Rows from a dataset
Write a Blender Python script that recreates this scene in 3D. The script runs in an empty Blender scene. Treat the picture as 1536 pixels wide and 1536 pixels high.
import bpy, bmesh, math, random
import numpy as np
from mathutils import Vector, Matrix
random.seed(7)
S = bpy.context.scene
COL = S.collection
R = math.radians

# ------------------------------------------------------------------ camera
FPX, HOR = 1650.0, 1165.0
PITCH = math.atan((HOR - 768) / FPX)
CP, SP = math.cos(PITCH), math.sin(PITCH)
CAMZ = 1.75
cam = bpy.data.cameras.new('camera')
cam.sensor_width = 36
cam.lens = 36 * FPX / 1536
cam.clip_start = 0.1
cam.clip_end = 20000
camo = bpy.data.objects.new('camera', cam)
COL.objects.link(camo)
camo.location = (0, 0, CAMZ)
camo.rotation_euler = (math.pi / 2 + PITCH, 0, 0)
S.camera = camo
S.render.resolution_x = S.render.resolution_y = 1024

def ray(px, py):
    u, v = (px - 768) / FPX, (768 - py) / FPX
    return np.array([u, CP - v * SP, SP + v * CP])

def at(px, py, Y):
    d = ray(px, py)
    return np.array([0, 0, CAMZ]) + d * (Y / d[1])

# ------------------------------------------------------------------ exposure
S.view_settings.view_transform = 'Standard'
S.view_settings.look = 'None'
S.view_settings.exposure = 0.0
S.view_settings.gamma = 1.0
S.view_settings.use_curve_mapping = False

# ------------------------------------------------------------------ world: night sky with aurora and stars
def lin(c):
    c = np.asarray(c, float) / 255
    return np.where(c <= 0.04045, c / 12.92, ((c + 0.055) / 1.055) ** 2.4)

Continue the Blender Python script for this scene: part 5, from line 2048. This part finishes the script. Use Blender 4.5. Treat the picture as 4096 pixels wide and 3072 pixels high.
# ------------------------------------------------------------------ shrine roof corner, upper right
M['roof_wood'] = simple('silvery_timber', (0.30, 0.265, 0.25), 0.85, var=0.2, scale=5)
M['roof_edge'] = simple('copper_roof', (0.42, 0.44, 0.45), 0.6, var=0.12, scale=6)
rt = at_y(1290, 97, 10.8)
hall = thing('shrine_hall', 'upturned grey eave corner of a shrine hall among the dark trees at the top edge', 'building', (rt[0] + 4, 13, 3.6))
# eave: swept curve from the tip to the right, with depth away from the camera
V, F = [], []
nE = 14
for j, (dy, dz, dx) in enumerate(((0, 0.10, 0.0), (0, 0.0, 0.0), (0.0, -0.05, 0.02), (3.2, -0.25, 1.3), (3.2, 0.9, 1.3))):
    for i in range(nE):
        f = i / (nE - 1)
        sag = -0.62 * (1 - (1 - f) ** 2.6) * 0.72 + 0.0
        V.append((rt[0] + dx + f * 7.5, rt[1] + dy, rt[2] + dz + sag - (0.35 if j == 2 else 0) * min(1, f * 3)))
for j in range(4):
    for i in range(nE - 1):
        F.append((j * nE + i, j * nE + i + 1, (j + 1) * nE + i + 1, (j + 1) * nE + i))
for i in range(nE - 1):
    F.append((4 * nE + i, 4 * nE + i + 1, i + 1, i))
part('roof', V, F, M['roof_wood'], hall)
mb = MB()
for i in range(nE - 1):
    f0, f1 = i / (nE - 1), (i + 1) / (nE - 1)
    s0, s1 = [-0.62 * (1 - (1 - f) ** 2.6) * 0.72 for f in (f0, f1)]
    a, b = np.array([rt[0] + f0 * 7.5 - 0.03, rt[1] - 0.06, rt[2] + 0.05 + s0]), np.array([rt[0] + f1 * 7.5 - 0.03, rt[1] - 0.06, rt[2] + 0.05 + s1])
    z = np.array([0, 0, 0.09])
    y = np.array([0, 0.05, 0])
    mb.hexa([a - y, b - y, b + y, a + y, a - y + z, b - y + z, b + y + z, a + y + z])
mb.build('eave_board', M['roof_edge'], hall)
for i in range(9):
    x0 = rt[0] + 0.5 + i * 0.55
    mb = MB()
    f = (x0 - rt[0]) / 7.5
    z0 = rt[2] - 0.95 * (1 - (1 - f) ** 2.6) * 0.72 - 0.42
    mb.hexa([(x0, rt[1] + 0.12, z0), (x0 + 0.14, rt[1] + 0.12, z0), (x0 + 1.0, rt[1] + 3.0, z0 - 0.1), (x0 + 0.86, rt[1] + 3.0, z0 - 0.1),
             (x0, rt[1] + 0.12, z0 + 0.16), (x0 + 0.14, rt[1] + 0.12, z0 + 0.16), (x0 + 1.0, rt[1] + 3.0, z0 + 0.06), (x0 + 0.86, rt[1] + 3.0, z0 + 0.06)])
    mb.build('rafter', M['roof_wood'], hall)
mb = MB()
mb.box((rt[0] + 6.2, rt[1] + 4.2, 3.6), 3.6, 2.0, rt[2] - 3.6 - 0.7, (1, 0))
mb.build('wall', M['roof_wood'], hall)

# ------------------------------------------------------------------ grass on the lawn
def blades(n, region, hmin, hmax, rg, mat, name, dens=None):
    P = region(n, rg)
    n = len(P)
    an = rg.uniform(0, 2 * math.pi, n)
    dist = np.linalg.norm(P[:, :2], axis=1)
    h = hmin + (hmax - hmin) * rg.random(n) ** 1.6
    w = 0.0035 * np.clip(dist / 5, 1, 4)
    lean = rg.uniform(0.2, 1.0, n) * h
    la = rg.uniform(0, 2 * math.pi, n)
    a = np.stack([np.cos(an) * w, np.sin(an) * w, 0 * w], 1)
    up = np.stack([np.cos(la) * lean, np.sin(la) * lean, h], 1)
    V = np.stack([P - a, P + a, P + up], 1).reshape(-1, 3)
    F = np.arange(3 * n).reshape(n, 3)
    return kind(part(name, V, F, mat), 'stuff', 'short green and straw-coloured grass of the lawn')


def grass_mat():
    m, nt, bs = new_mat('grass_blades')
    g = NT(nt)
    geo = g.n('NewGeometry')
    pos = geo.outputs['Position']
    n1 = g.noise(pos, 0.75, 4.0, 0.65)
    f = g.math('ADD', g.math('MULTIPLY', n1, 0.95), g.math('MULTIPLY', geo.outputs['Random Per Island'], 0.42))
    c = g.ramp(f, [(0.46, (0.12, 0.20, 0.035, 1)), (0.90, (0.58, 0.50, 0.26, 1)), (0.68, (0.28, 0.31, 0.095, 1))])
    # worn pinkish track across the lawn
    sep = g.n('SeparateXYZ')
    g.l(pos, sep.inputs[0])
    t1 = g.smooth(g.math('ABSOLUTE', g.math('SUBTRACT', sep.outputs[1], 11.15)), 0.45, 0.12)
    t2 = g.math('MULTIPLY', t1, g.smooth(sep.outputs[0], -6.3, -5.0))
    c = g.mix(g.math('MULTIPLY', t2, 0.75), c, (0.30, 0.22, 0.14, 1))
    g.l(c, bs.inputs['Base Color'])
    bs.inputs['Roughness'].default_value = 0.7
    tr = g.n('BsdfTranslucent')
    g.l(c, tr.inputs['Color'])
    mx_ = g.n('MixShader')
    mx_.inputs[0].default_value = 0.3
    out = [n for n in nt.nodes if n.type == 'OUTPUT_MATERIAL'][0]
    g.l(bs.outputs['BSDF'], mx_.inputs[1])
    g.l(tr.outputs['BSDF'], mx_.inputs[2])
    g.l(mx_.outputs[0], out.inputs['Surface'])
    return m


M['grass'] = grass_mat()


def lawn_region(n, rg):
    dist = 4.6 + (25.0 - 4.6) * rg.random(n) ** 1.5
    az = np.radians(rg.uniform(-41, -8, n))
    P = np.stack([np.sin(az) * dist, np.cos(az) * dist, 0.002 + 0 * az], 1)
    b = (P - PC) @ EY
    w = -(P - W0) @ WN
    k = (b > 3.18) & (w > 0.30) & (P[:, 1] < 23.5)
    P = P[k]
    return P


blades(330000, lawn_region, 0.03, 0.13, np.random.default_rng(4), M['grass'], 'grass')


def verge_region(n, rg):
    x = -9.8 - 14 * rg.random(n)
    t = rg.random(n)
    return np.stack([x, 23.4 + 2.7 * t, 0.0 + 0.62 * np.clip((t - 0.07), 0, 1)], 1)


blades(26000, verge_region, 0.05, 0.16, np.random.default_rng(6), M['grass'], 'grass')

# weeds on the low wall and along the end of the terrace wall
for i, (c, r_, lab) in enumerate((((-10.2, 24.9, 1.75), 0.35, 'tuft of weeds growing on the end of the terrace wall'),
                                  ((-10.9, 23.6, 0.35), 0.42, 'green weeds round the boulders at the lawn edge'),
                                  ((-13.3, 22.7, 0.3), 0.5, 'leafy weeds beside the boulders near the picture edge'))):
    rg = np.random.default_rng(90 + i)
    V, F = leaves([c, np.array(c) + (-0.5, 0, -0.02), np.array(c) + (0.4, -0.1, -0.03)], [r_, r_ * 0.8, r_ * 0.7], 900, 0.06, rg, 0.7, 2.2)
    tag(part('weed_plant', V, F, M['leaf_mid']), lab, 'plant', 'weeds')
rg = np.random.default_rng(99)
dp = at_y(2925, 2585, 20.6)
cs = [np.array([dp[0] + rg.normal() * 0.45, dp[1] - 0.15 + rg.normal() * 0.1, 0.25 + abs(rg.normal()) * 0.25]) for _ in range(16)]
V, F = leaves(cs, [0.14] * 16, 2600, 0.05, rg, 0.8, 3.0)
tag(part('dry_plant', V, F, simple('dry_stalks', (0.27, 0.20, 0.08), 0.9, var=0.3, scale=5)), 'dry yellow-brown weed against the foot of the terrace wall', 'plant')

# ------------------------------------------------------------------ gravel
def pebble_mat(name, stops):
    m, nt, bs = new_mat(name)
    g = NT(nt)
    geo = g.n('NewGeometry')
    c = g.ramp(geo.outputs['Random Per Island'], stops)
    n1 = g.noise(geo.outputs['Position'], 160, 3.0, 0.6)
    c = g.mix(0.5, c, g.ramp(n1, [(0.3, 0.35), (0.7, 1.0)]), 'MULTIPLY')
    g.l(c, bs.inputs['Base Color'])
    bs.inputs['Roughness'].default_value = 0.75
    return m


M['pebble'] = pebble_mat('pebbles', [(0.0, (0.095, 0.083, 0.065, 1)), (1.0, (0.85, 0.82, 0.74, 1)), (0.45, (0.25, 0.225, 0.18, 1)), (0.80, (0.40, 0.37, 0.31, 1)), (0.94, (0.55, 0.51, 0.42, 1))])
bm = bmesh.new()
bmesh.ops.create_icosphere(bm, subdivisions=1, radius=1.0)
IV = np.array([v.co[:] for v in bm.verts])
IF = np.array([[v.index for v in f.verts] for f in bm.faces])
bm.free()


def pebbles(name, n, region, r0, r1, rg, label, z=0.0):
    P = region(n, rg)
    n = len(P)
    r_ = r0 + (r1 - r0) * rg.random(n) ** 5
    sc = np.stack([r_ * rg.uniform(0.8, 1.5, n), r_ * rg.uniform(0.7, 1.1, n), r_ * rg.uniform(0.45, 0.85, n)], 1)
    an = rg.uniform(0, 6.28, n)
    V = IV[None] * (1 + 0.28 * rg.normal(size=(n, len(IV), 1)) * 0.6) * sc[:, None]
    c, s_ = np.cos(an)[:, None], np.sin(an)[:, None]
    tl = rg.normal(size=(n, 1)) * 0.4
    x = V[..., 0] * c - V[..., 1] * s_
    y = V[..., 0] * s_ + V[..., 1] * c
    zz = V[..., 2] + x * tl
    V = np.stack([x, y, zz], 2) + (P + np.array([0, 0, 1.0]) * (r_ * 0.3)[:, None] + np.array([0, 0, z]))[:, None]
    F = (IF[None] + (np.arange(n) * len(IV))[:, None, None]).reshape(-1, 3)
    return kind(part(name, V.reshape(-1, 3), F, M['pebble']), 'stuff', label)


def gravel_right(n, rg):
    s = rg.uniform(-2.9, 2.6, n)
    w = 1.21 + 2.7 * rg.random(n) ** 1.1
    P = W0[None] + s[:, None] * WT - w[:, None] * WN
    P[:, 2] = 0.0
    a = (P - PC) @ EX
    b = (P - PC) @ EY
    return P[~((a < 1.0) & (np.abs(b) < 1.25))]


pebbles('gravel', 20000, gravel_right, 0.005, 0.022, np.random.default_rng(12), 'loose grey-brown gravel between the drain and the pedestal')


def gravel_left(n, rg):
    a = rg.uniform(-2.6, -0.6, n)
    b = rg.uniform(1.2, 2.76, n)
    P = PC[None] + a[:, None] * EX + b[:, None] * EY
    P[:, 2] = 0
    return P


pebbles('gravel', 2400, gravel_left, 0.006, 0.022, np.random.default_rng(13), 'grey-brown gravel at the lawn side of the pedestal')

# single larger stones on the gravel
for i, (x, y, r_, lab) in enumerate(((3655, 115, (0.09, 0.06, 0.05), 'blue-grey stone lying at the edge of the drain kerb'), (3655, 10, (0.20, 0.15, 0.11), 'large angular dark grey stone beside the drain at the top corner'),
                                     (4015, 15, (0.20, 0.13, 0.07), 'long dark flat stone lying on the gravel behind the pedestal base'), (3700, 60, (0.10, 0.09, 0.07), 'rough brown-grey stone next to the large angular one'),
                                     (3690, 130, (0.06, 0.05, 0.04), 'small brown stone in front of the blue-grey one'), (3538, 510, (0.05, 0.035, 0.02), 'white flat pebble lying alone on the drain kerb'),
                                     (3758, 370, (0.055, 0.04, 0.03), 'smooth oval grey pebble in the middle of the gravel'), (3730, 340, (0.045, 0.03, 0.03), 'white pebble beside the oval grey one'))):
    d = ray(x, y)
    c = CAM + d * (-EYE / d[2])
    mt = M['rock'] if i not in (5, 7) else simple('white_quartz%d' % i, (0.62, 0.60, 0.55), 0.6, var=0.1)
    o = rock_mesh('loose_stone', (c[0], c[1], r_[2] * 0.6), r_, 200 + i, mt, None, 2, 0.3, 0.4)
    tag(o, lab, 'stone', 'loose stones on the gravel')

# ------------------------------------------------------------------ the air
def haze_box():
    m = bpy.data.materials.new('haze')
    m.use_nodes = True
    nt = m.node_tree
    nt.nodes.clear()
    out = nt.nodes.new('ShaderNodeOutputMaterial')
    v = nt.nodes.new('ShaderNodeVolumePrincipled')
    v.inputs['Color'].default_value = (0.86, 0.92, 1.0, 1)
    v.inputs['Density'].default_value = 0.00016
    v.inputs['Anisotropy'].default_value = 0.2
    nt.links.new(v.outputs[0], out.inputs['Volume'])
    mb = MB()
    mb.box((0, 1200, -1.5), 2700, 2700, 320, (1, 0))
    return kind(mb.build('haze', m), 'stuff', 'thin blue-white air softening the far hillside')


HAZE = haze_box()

### Objective
Return every line of the preceding records in which the word "Blender" appears.

### Output of the task
Write a Blender Python script that recreates this scene in 3D. The script runs in an empty Blender scene. Treat the picture as 1536 pixels wide and 1536 pixels high.
Continue the Blender Python script for this scene: part 5, from line 2048. This part finishes the script. Use Blender 4.5. Treat the picture as 4096 pixels wide and 3072 pixels high.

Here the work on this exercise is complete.